For creditors, it can be difficult to navigate the financial difficulties of your customers.
It seems like it would only get worse in bankruptcy, but that is not always the case. Subchapter V of Chapter 11 of the Bankruptcy Code has become the "bankruptcy of choice" for small business debtors who qualify for its protections because it creates a more streamlined and less expensive Chapter 11 reorganization path. It's a less arduous path for debtors and creditors alike, even if it requires the intercession of the bankruptcy court, and the journey can last for years.
But creditors need to know its pitfalls, one of which is that it abolishes the "absolute priority" rule. In a traditional Chapter 11 reorganization, the debtor proposes a plan of reorganization. If creditors object, the court must conclude the plan is fair and equitable and complies with priority rules that establish a hierarchy of creditor classes for the order in which each class will be paid. Higher-priority creditors are paid in full before payment to lower-priority creditors. Equity owners can't retain estate property for themselves unless they pay all creditors in full.

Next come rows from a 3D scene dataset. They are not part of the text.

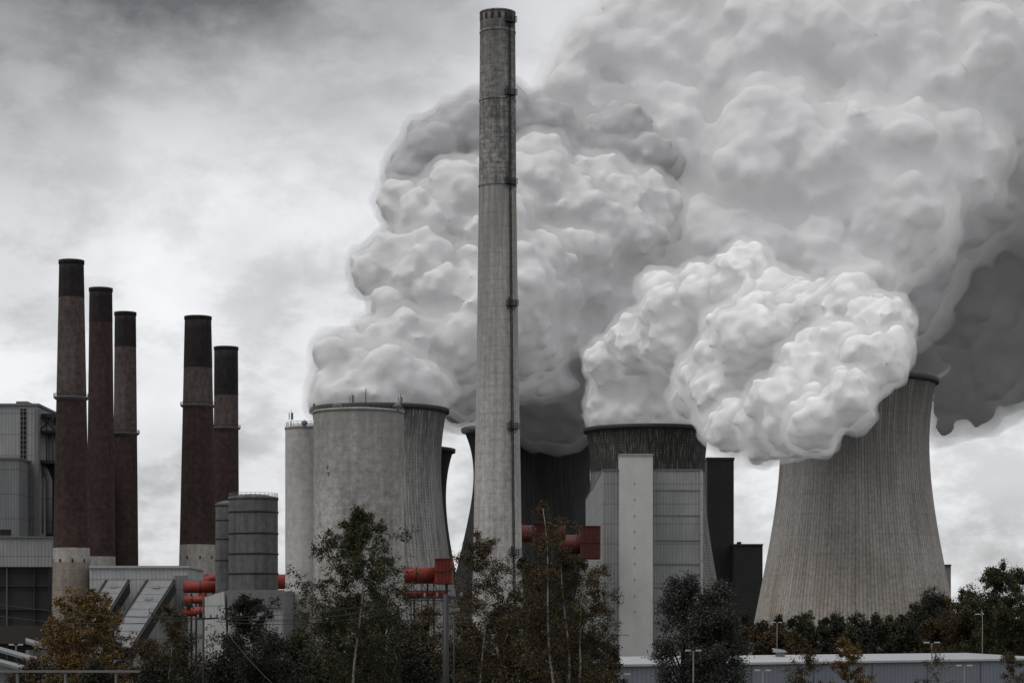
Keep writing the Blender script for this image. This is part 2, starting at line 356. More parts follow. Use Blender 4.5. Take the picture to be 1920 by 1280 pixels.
for px,w_,l_ in ((632,9,'ribbed roof hood on the wide silo, left of the masts'),(571,6,'small white roof hood on the narrower silo'),(745,7,'small vent hood near the right edge of the wide silo roof')):
    Yq=594 if px>590 else 614; zt=765 if px>590 else 797; t=thing('roof_hood',l_,'vent',P(px,zt+5,Yq),'vent hoods on the silo roofs')
    q=MB(); rr_=W(w_,Yq)
    zb=Z(zt+5,Yq); q.lathe([(rr_*.6,zb),(rr_*.6,zb+1),(rr_,zb+1),(rr_,zb+1.6),(rr_*.3,zb+2.1),(.01,zb+2.2)],X(px,Yq),Yq,20); q.build('cowl',M['gsteel'],t)
t1,x,r,z=silo(475,46,932,650,M['tank'],'grey metal tank with stiffening hoops before the right stacks','metal_tank','tank','grey metal tanks')
for py in (960,1000,1038,1075):
    q=MB(); zz=Z(py,650); q.lathe([(r,zz-.3),(r+.2,zz-.2),(r+.2,zz+.2),(r,zz+.3)],x,650,80); q.build('hoop',M['steel'],t1,True)
q=MB()
for i in range(32):
    a=2*math.pi*i/32; q.tube([(x+math.sin(a)*(r-.1),650+math.cos(a)*(r-.1),z+k) for k in (0,1.1)],.05,4)
for h_ in (.55,1.1): q.tube([(x+math.sin(a)*(r-.1),650+math.cos(a)*(r-.1),z+h_) for a in np.linspace(0,6.2832,50)],.05,4,False)
q.build('railing',M['gsteel'],t1)
t2,x,r,z=silo(424,20,944,672,M['tank'],'narrow metal tank squeezed behind the left side of the hooped tank','metal_tank','tank','grey metal tanks')
for py in (975,1010,1050):
    q=MB(); zz=Z(py,672); q.lathe([(r,zz-.2),(r+.15,zz-.15),(r+.15,zz+.15),(r,zz+.2)],x,672,60); q.build('hoop',M['steel'],t2,True)
# ------------------------------------------------------------ boiler house left
Y=760; t=thing('boiler_house','tall clad boiler house cut by the left edge of the picture','building',(X(20,Y),Y,0))
q=MB(); q.pbox(-110,70,760,None,Y,60); q.build('wall',M['cl'],t)
q=MB(); q.pbox(-112,73,756,760,Y-.6,61); q.build('roof_edge',M['gsteel'],t)
q=MB(); q.pbox(30,52,752,756.2,Y+2,12); q.build('roof_hatch',M['gsteel'],t)
q=MB(); q.pbox(38,49,766,1000,Y-.25,1); w_=q.build('window_strip',M['dark'],t)
q=MB()
for y in np.arange(770,1000,9.): q.pbox(38,49,y,y+1.4,Y-.45,.4)
q.pbox(43,44.2,766,1000,Y-.5,.4); q.build('glazing_bars',M['gsteel'],w_)
q=MB(); q.pbox(64,72,768,1005,Y-2.4,3); q.build('corner_duct',M['gsteel'],t)
q=MB(); q.pbox(72,103,868,None,Y+14,40); q.build('recessed_wall',M['cd'],t)
q=MB(); q.pbox(72,112,775,782,Y+6,30); q.pbox(74,108,806,810,Y+4,30); q.pbox(72,106,862,868,Y+3,34)
for px in (74,86,98,106): q.pbox(px,px+1.6,778,868,Y+5,1)
q.beam(P(72,780,Y+4),P(104,806,Y+4),.5,.5); q.beam(P(104,780,Y+4),P(74,806,Y+4),.5,.5); q.build('steel_gantry',M['steel'],t)
q=MB(); 
q.lathe([(W(17,Y+20),Z(866,Y+20)),(W(17,Y+20),Z(826,Y+20)),(W(13,Y+20),Z(812,Y+20)),(.05,Z(808,Y+20))],X(88,Y+20),Y+20,32); q.build('vessel',M['gsteel'],t,True)
q=MB(); q.tube([P(78,1000,Y+8),P(78,875,Y+8)],W(4,Y),10); q.build('pipe',M['gsteel'],t,True)
q=MB(); q.tube([P(92,1000,Y+8),P(92,900,Y+8),P(86,884,Y+8),P(78,872,Y+8)],W(6,Y),12); q.build('pipe',M['cm'],t,True)
q=MB(); q.tube([P(40,1004,Y-6),P(40,984,Y-6),P(40,980,Y-6)],[W(5,Y),W(5,Y),W(9,Y)],12); q.build('exhaust_cowl',M['gsteel'],t,True)
t=thing('clad_annex','pale blue-grey clad block before the boiler house at the left edge','building',(X(0,744),744,0))
q=MB(); q.pbox(-90,35,860,None,742,17); q.build('wall',M['cm'],t)
q=MB(); q.pbox(-92,37,856,860,741.5,18); q.build('roof_edge',M['gsteel'],t)
q=MB(); q.pbox(0,20,992,1002,741.7,.5); q.build('louvre',M['dark'],t)
t=thing('low_plant_hall','low hall with pale upper band and black lower wall beside the tallest smoke stack','building',(X(40,722),722,0))
q=MB(); q.pbox(-100,97,1007,1062,720,18); q.build('clad_band',M['cl'],t)
q=MB(); q.pbox(-100,95,1062,None,722,15); q.build('dark_wall',M['cd'],t)
q=MB(); q.pbox(-100,98,1005,1007.4,719.4,19); q.build('roof_edge',M['gsteel'],t)
for px in (12,64,91):
    q=MB(); q.pbox(px,px+1.5,1064,None,720.8,.8); q.build('column',M['cd'] if px!=12 else M['gsteel'],t)
for (a,b) in ((1096,1099),(1140,1143)):
    q=MB(); q.pbox(-100,95,a,b,721.2,.6); q.build('wall_rail',M['cd'],t)
q=MB(); q.pbox(-100,90,1172,1206,716,4); q.build('loading_wall',M['brown'],t)
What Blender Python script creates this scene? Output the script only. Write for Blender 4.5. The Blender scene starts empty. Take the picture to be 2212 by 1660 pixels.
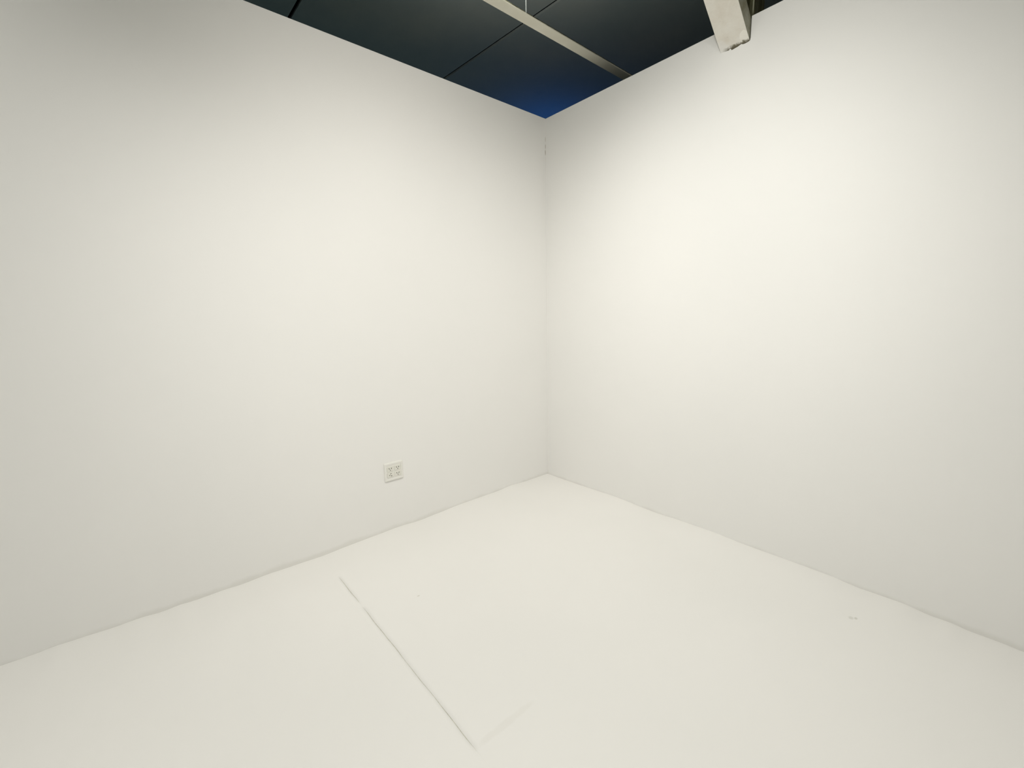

In Subchapter V, the absolute priority rule is not in play. To confirm a plan, the bankruptcy court must find it "fair and equitable" and feasible – the debtor can make the payments under the plan. The plan must commit all the debtor's projected disposable income for payments to creditors for three to five years. The plan must also have appropriate remedies should the debtor default under the plan. The owners of a Subchapter V debtor can retain their equity over creditors' objections.
The big fight in a Subchapter V case often is over projected disposable income – the money left over after expenditures necessary for the continuation, preservation, or operation of the debtor's business. Projected disposable income may be a fixed amount, or it may fluctuate over the plan term. The debtor's financial projections have to pass muster with the court, and creditors should review and scrutinize the numbers. What happens if the debtor confirms a plan that under-sells its future income and then over-delivers?
At least one bankruptcy court in Florida has held that creditors were entitled to a "true up" in a Subchapter V plan so that if income exceeded the projected disposable amount, the windfall would inure to the creditors. In the Florida case, the court required the debtor to calculate disposable income every quarter and to file quarterly operating reports showing actual disposable income.
This is not a universal position. Recently, a Texas bankruptcy court refused to include a "true up" provision in a Subchapter V case. The Texas court held there may be circumstances where it would be unfair to creditors not to adjust a plan when the debtor's actual income beat projected income. But the court held that it could not impose a true-up requirement on the debtor before it.
To the author's knowledge, North Carolina bankruptcy courts have not addressed this issue. Creditors are encouraged in their negotiations with Subchapter V debtors to press for true ups and periodic reporting to recover more on their claims over the life of the plan. If the debtor can retain its equity and obtain a discharge upon plan satisfaction, it is not unreasonable for creditors to demand they receive all available income to reduce their losses.